After the turn of the millennium and with seven hugely successful albums
behind them - Picture Book (1985) Men And Women (1987), A New Flame
(1989), Stars (1991), Life (1995), Blue (1998) and Love And The Russian
Winter (1999) - Simply Red took their future into their own hands trusting the
fans would follow. “I was still being creative but I was really yearning to go
small,” recalls Mick. “I wanted to set up a cottage industry where I could make
the music I wanted to make almost quietly and not feel that I was out in that
big world of glamour and glitz.” That dream of a cottage industry turned into
simplyred.com, a model for self- determination in today’s music business that
allows Simply Red to release exactly what they want and keep in close contact
with their fans. “And it’s more than coincidence that we named our first
individual album Home, continues Mick, “it was all done on our terms.”
“Real life depicted in song” was the key line in the title track of Home
and four years on from that album’s multi-platinum success, real life is still
the inspiration behind Simply Red’s songwriting. Working more closely than ever
with co-producer Andy Wright, Mick loves the process of negotiation that leads
to the perfect lyric somewhere between the outrageous and the ordinary. “I want
the songs to have an intimacy and to be personal so you have to use interesting
words to prick up somebody’s ears,” he explains. “I like the idea of people
sharing the romance of the songs.” In that respect little has changed since
Holding Back The Years topped the US chart 21 years ago. “Making a song that
lives forever is actually extremely difficult,” he muses. “If it was easy,
everyone would be doing it! And getting it right is even more difficult so it’s
a huge challenge but that’s the part I love – that’s the reason I make
music.”
THE WORLD & YOU TONIGHT: “It’s an unusual style of a song for me. Some of
my friends have said it sounds a bit like Roy Orbison or something like the
sixties. With a track like that it’s sort of hard to put something before it and
it just seemed natural to put it at the head of the album.”
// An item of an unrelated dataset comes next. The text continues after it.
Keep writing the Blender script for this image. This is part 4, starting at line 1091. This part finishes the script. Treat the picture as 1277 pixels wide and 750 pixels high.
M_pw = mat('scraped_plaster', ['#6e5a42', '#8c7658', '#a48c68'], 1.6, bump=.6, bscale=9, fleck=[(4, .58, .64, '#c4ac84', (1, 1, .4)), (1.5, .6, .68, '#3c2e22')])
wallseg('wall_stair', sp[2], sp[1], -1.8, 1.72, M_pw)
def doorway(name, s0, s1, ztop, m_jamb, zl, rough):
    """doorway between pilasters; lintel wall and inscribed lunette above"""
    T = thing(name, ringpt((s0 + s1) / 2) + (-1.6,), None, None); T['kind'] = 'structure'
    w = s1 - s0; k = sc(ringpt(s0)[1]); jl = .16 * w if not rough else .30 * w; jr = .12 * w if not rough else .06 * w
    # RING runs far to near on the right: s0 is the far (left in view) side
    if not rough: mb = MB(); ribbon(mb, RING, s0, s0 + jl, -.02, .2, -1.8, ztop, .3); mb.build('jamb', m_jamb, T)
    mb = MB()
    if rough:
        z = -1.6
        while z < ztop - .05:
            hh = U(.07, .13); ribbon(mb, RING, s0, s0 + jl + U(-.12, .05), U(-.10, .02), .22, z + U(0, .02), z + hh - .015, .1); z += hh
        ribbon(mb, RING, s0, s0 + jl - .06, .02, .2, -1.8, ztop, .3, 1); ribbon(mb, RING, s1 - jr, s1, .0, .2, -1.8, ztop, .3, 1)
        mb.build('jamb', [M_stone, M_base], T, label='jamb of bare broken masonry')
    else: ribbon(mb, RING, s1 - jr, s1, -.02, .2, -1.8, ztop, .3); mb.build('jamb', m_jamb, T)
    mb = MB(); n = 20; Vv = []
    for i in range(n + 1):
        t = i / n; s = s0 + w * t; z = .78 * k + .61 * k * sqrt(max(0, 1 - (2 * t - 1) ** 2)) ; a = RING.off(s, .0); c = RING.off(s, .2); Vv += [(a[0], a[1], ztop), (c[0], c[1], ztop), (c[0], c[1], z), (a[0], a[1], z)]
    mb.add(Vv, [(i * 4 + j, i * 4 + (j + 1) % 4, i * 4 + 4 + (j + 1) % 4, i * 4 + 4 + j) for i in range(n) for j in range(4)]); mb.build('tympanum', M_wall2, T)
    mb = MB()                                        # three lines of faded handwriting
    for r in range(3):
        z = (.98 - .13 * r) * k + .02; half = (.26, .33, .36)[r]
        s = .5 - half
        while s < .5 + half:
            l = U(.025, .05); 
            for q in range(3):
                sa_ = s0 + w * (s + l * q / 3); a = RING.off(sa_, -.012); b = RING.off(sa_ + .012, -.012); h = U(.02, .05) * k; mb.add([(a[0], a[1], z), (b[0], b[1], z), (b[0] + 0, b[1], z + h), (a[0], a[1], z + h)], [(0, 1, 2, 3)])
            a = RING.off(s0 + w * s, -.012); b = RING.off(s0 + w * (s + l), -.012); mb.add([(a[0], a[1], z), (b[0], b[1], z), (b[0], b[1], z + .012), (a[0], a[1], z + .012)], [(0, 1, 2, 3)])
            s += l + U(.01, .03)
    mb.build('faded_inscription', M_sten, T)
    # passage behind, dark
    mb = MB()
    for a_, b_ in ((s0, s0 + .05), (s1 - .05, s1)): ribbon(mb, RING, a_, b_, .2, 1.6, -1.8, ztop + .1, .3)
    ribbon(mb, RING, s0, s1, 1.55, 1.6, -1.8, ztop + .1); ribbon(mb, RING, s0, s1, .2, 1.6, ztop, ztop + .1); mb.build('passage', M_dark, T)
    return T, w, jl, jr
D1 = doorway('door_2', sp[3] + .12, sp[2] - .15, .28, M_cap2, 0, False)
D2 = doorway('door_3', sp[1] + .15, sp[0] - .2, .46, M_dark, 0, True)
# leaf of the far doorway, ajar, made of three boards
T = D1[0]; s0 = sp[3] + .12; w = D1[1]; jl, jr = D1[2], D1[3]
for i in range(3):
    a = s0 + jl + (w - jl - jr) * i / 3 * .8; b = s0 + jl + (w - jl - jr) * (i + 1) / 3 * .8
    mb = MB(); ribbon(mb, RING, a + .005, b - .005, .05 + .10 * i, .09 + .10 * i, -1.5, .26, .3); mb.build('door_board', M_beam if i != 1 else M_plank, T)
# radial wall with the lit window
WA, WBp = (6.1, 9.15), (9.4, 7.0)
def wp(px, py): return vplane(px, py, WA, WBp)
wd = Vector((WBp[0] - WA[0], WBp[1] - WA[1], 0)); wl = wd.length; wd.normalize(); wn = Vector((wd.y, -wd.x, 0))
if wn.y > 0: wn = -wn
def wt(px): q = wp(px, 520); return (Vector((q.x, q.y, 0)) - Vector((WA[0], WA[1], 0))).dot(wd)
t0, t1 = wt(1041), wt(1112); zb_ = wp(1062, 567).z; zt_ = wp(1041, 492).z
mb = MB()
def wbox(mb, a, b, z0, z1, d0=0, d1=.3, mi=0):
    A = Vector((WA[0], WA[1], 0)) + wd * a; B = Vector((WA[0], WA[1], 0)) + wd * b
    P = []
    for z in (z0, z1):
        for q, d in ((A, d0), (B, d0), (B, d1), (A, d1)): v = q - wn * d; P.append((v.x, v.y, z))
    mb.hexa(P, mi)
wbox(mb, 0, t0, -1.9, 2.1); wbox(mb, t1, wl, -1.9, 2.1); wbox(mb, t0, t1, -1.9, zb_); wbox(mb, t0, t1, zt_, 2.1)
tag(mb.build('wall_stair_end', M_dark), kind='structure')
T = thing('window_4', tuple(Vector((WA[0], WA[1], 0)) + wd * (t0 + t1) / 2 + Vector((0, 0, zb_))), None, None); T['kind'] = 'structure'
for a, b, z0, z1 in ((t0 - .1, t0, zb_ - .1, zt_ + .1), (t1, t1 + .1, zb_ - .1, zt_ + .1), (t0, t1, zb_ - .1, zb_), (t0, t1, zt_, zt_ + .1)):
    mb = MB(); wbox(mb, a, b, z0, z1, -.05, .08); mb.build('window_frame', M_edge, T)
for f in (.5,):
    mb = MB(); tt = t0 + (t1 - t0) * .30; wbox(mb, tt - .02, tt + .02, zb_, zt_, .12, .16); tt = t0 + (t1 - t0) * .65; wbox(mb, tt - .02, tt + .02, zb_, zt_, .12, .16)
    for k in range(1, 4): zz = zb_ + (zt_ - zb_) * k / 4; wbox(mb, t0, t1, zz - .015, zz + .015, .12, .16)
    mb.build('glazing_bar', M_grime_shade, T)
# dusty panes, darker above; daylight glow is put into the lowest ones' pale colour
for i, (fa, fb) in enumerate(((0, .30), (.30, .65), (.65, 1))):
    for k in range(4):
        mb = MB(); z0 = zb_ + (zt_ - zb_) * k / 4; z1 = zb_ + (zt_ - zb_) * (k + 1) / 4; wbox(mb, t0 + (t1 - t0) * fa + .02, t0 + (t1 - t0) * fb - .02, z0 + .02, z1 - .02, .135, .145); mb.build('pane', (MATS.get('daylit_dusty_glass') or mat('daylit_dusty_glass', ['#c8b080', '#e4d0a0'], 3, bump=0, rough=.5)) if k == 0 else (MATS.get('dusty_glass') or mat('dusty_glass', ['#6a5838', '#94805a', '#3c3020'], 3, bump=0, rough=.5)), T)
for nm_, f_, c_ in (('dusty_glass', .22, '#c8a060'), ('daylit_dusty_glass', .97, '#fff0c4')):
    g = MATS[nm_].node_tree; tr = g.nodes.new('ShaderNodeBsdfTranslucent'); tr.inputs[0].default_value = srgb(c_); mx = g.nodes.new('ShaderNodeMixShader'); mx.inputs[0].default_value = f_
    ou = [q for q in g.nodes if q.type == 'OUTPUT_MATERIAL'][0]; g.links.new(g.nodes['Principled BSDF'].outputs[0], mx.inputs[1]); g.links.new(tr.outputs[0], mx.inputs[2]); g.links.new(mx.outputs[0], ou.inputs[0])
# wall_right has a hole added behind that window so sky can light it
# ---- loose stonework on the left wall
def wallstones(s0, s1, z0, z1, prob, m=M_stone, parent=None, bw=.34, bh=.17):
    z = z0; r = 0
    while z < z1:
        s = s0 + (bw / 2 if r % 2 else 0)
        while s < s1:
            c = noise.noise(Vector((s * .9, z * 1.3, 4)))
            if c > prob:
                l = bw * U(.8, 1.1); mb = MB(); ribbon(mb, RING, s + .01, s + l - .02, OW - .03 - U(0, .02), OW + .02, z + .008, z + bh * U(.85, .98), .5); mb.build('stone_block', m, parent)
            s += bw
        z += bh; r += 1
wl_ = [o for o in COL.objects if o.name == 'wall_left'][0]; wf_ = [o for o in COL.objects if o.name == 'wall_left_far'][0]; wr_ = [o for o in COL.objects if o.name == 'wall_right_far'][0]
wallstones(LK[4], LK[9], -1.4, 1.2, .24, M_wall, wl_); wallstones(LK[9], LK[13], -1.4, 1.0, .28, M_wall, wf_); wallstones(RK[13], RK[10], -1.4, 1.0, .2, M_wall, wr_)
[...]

SO NOT OVER YOU: “It’s about a couple who broke up and then regret breaking
up and yearn to get back together again. As in all happy endings they do get
back together again… ‘now I’ve found a way to keep you there beside me to where
my love won’t be denied…’ the sun’s coming through at the end!”
STAY: “There are moments, aren’t there, between lovers where a momentary
gesture just suddenly makes you think how important that person is to you – or
you want somebody to stay just the way they are at that moment, almost like the
way you capture somebody on a photograph. Of course it’s a dream but most
romance is based upon fantasy and wishing and yearning.”
GOOD TIMES HAVE DONE ME WRONG: “The band started jamming on a blues
progression – I wasn’t here when they did it – Andy [Wright] thought it was a
great groove and I did too when I heard it. So I wrote down a set of rough
lyrics and walked in there and just started singing it and Good Times Have Done
Me Wrong just came out. I was probably reflecting on the story and thinking
that there’s some things I shouldn’t have done, and maybe I did too much of this
and too little of that – handled that good, handled that bad… No one gets it
right all the time!”
DEBRIS: “I used to play that song in my bedroom on a little 45 record player
with the arm up before I went to bed at night – over and over again. I’ve always
reached out for melancholic songs and I find that song wonderfully romantic. I’m
very sad that Ronnie Lane died so prematurely and I always wanted to do that
song in some capacity - I felt I had the band to do it this time around.”
LADY: “Jools [Holland] said ‘I’ve got some really nice chords and I should
come over and play them to you.’ So I said ‘Well come on then,’ and he sat down
at the piano over there and we wrote this song together. It was as easy as
that!”
LITTLE ENGLANDER: “It’s about bigotry and I think of Little Englander as
almost like a colloquial phrase that could represent anybody from anywhere in
the world who is small-minded and provincial. It’s great that the kids we had on
it are from all walks of life and all ethnicities.”